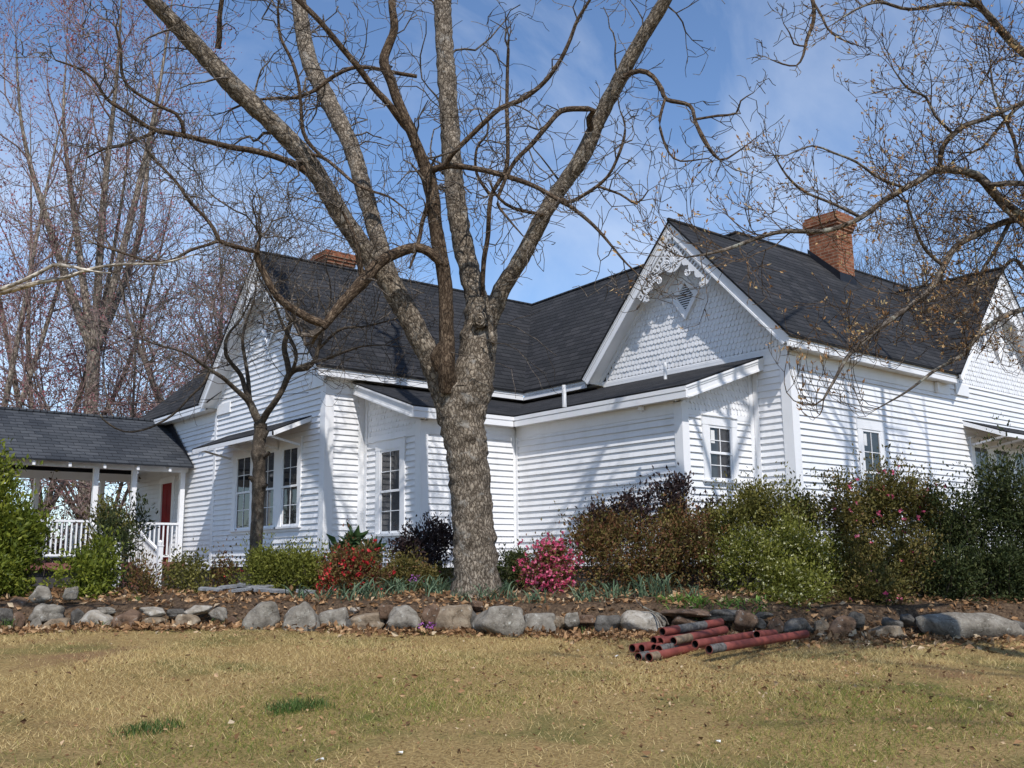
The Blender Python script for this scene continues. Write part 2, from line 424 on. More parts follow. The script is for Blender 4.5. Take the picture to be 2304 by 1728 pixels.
# ------------------------------------------------------------------ walls
def tz(Y): return ZE + (ZRR - ZE) / (WR / 2 + OE) * (Y + OE) - .10
def wallpart(name, fn, m=M_WHITE):
    mb = MB(); fn(mb); return mb.build(name, m, house)
def w_front(mb):
    pl = [(-.0, 0), (YL, 0), (YL, 3.74), (0, 3.74)]
    clap(mb, O0, EY, NX, pl); backing(mb, O0, EY, NX, pl)
wallpart('front_wall', w_front)
triR = [(.02, 3.74), (WR - .02, 3.74), (WR / 2, tz(WR / 2))]
def w_gableR(mb): fishscale(mb, O0, EY, NX, triR); backing(mb, O0, EY, NX, triR)
wallpart('gable_wall', w_gableR)
def w_right(mb):
    pl = [(0, 0), (12.4, 0), (12.4, 3.74), (0, 3.74)]
    clap(mb, O0, EX, NY, pl, holesR); backing(mb, O0, EX, NY, pl)
wallpart('side_wall', w_right)
tri3 = [(X3 + .02, 3.74), (X3 + W3 - .02, 3.74), (X3C, ZR3 - .12)]
def w_g3(mb): fishscale(mb, O0, EX, NY, tri3); backing(mb, O0, EX, NY, tri3)
wallpart('gable_wall', w_g3)
def w_gableL(mb):
    YE_ = YL + WL
    pl = [(YL, .05), (YE_ + .06, .05), (YE_ + .06, 3.70), (YCL, ZRL - .12), (YL, 3.70)]
    clap(mb, PX, EY, NX, pl, holesL); backing(mb, PX, EY, NX, pl)
wallpart('gable_wall', w_gableL)
PXW = V(XL + .05, 0, 0)
def w_left(mb):
    pl = [(YL + WL + .06, -.02), (17.3, -.02), (17.3, 3.72), (YL + WL + .06, 3.72)]
    clap(mb, PXW, EY, NX, pl, [(14.62, 15.42, .1, 2.25)]); backing(mb, PXW, EY, NX, pl)
wallpart('wing_wall', w_left)
PYL = V(0, YL, 0)
def w_sideL(mb):
    pl = [(XL, .03), (0, .03), (0, 3.74), (XL, 3.74)]
    clap(mb, PYL, EX, NY, pl); backing(mb, PYL, EX, NY, pl)
wallpart('side_wall', w_sideL)
YP = YL - DP; ZPE = 2.86; ZPT = 3.60
def zs(d): return ZPT - (ZPT - ZPE) * d / (DP + .24)      # shed roof height at distance d from the wall
def w_pl(mb):
    pl = [(YP, -.02), (YL, -.02), (YL, 2.42), (YP, 2.42)]
    clap(mb, POE, EY, NX, pl, holesE)
    p2 = [(YP, 2.50), (YL, 2.50), (YL, zs(0) - .12), (YP, zs(DP) - .1)]
    fishscale(mb, POE, EY, NX, p2)
    backing(mb, POE, EY, NX, [(YP, -.02), (YL, -.02), (YL, zs(0) - .1), (YP, zs(DP) - .1)])
    box(mb, POE, EY, NX, YP, YL, 2.42, 2.52, 0, .024)
wallpart('porch_wall', w_pl)
PYP = V(0, YP, 0)
def w_p2(mb):
    pl = [(-4.2, 0), (-DP, 0), (-DP, 2.62), (-4.2, 2.62)]
    clap(mb, PYP, EX, NY, pl); backing(mb, PYP, EX, NY, pl)
wallpart('porch_wall', w_p2)
PXP = V(-DP, 0, 0)
def w_p3(mb):
    pl = [(.80, 0), (YP, 0), (YP, 2.62), (.80, 2.62)]
    clap(mb, PXP, EY, NX, pl); backing(mb, PXP, EY, NX, pl)
wallpart('porch_wall', w_p3)
def w_p4(mb):
    pl = [(-DP, 0), (0, 0), (0, 2.46), (-DP, 2.46)]
    clap(mb, PRE, EX, NY, pl, holesF)
    fishscale(mb, PRE, EX, NY, [(-DP, 2.54), (0, 2.54), (0, zs(0) - .12), (-DP, zs(DP) - .1)])
    backing(mb, PRE, EX, NY, [(-DP, 0), (0, 0), (0, zs(0) - .1), (-DP, zs(DP) - .1)])
    box(mb, PRE, EX, NY, -DP, 0, 2.46, 2.55, 0, .024)
wallpart('porch_wall', w_p4)
mb = MB()   # unseen back of the house, plain boarding
for q in ([(12.4, 0), (12.4, 6.5)], [(12.4, 6.5), (3.5, 6.5)], [(3.5, 6.5), (3.5, 17.3)], [(3.5, 17.3), (XL + .05, 17.3)]):
    (x0, y0), (x1, y1) = q; mb.poly([(x0, y0, -.3), (x1, y1, -.3), (x1, y1, 3.74), (x0, y0, 3.74)])
mb.build('back_wall', M_WHITE, house)
mb = MB()   # foundation skirt, set in under the siding
fp = [(0.03, .03), (12.4, .03)], [(.03, .03), (.03, .83)], [(-DP + .03, .83), (.03, .83)], [(-DP + .03, .83), (-DP + .03, YP + .03)], [(-4.17, YP + .03), (-DP + .03, YP + .03)], \
     [(-4.17, YP + .03), (-4.17, YL + .03)], [(XL + .03, YL + .03), (-4.17, YL + .03)], [(XL + .03, YL + .03), (XL + .03, 12.1)], [(XL + .08, 12.05), (XL + .08, 17.3)]
for (x0, y0), (x1, y1) in fp: mb.poly([(x0, y0, -1.2), (x1, y1, -1.2), (x1, y1, .05), (x0, y0, .05)])
mb.build('foundation', M_FOUND, house)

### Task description
List every line above containing the word "from".

### Response
The Blender Python script for this scene continues. Write part 2, from line 424 on. More parts follow. The script is for Blender 4.5. Take the picture to be 2304 by 1728 pixels.
def zs(d): return ZPT - (ZPT - ZPE) * d / (DP + .24)      # shed roof height at distance d from the wall